__TASK__
Give the data again exactly, from its opening line through the line in which "from mathutils import Vector, Matrix" appears.

__MATERIAL PROVIDED__
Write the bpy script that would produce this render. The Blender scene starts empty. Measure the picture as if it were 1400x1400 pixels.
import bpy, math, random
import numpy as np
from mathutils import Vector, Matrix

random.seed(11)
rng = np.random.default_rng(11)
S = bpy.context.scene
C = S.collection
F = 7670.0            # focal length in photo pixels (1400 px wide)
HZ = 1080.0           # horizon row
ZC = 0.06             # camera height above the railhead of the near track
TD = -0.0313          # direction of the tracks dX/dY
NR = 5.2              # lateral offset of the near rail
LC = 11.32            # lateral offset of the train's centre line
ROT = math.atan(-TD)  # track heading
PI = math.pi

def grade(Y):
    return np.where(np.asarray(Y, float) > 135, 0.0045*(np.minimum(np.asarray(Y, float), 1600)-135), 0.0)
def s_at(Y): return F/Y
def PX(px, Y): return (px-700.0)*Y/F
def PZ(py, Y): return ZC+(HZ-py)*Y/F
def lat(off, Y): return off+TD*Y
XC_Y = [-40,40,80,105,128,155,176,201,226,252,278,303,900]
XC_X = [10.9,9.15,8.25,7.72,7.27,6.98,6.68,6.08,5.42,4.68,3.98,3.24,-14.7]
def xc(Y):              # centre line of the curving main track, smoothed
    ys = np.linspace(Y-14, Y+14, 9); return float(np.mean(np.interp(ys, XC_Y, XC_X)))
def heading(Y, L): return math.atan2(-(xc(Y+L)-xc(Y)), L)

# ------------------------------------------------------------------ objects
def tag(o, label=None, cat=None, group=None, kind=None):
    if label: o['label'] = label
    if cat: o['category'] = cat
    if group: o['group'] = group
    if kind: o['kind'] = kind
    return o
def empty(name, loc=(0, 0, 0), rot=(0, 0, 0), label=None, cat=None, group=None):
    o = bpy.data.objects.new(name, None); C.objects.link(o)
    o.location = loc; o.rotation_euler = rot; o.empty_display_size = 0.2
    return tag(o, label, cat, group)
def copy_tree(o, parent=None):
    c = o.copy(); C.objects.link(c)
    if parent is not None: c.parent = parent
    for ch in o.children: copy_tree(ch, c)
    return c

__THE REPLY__
Write the bpy script that would produce this render. The Blender scene starts empty. Measure the picture as if it were 1400x1400 pixels.
import bpy, math, random
import numpy as np
from mathutils import Vector, Matrix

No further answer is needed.